Will the real Tories please stand up?

Submitted by Anon on 22 October, 2003 - 6:04

By Frank Higgins

If you wanted to see the "Blairite Revolution" in British politics over the last ten years graphically illustrated, the place to go this week was the Winter Gardens in Blackpool, where the Tories held their annual conference.

The Guardian neatly summed up the present status of this party-one might almost say, rump-by comparing the numbers of stalls at the Labour, Liberal and Tory conferences (220, 94, 57 respectively).
Like some poor sod down on his luck, homeless and reduced to talking to himself, the Tories in conference were desperate enough to try anything.

One delegate called for a "return to hanging"… to deter the small crime the fear of which exercises many voters. The "liberal-Tory" Shadow Home Secretary, Oliver Letwin raged against immigrants and asylum seekers, sounding like the real Home Secretary, David Blunkett.

In a cheap bid for the "grey vote" Iain Duncan Smith, the least plausible leader of any party for many a decade, committed the Tories to restoring the link between average incomes and the state pension. Cheap because the Tories have no chance of winning the next election; and this plank will never be the platform of a Tory Party likely to win.

This once "natural party of Government" is not what it was.
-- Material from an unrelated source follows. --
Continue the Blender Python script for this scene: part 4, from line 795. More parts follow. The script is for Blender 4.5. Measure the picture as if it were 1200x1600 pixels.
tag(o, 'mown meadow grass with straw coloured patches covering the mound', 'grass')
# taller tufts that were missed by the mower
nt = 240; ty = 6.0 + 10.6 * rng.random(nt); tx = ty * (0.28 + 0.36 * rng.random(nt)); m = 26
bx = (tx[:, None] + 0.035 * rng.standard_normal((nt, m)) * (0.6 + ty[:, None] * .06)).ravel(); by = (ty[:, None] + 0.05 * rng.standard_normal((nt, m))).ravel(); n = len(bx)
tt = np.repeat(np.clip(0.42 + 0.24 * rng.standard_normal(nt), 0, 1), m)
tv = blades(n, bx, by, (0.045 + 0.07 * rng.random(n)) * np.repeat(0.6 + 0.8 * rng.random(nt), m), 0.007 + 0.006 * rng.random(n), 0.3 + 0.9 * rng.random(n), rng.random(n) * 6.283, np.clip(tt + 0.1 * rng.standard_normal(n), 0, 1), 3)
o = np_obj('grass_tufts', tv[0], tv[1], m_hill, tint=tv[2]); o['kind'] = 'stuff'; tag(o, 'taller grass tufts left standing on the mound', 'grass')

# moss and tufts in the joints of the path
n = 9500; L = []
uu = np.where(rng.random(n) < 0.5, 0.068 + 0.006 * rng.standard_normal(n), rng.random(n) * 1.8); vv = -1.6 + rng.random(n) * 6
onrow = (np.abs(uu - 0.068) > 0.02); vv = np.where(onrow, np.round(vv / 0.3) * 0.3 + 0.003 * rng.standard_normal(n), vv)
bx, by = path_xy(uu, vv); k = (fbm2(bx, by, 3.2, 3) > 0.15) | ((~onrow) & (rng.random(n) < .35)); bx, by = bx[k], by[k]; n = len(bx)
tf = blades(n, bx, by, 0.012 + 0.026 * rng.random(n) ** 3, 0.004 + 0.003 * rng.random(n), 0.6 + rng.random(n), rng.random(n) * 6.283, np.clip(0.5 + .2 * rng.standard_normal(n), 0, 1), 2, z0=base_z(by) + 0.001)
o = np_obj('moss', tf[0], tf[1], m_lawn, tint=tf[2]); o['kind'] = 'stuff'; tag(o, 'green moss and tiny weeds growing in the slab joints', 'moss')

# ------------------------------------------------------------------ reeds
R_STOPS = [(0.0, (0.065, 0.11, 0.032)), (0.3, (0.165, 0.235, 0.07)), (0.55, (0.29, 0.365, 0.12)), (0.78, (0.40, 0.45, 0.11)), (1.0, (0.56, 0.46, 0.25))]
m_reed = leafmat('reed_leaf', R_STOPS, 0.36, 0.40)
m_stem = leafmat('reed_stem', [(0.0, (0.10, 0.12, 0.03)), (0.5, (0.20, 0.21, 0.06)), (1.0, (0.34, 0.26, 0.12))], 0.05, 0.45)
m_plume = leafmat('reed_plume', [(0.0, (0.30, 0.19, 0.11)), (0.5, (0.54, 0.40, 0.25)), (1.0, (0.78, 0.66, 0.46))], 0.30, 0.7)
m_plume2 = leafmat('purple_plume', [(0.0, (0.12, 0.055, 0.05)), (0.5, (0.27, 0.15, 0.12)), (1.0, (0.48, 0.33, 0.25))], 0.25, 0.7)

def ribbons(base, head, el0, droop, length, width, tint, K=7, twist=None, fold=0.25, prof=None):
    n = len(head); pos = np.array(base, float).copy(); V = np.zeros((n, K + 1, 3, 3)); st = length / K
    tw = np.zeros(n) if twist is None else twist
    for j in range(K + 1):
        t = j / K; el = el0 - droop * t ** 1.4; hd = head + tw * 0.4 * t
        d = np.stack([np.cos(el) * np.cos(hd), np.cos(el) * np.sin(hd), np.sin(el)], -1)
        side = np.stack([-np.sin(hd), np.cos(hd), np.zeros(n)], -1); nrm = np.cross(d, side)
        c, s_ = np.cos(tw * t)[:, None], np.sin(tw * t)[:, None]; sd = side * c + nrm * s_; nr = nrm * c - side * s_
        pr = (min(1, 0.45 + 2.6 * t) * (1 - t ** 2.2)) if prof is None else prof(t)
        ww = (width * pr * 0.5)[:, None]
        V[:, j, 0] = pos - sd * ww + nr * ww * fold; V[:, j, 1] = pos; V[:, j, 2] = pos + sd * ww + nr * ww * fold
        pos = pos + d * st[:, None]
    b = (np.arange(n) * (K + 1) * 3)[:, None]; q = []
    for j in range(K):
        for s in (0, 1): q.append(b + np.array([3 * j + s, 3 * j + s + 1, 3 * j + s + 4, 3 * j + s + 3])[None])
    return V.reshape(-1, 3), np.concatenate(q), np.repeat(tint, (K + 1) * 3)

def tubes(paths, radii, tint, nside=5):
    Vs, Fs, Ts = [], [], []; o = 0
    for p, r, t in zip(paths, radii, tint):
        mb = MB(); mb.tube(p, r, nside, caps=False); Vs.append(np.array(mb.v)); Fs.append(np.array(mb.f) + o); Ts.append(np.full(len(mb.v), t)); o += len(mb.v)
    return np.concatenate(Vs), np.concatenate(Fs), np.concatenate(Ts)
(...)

That is because Blair's Labour Party is now what the Tory party once was. The Blairites have stolen the political clothing of the Thatcher Tories! This was not the conference of the effective Tory Party.

Despite the presence of the trade unions there, the real Tory Party conference took place the week before at Bournemouth.

The Blairite Labour Party is now what Tony Blair almost proclaimed it to be-the natural party of Tory Government.

The change in the roles of the parties is neatly symbolised in the conference venues, New Labour in the old Tory heartland of Bournemouth, the New Tories in prole Blackpool.

The Tories have no hope of winning the next election short of a New Labour meltdown on the scale experienced by the Italian Christian Democrats, once their raison d'etre as a bulwark against "communism" had vanished with the USSR.

Everybody knows that-even Iain Duncan Smith knows that.

All the stranger, therefore, that Blair, Prescott and the other neo-Tory political bandits who hijacked the old Labour Party should at their conference in Bournemouth have tried to frighten their critics with the spectre of a Tory "return" to power.

All the more shameful if anybody in the labour movement allows themselves to be frightened into bowing down before Blair's smart Tories in power by fear of the stumbling, mumbling, dumb, brain-damaged Tories of Iain Duncan Smith.

We in the labour movement now have the Tory Party we prefer. Unfortunately the ruling class also, in Blair's "Labour Party", have the Labour Party which they prefer.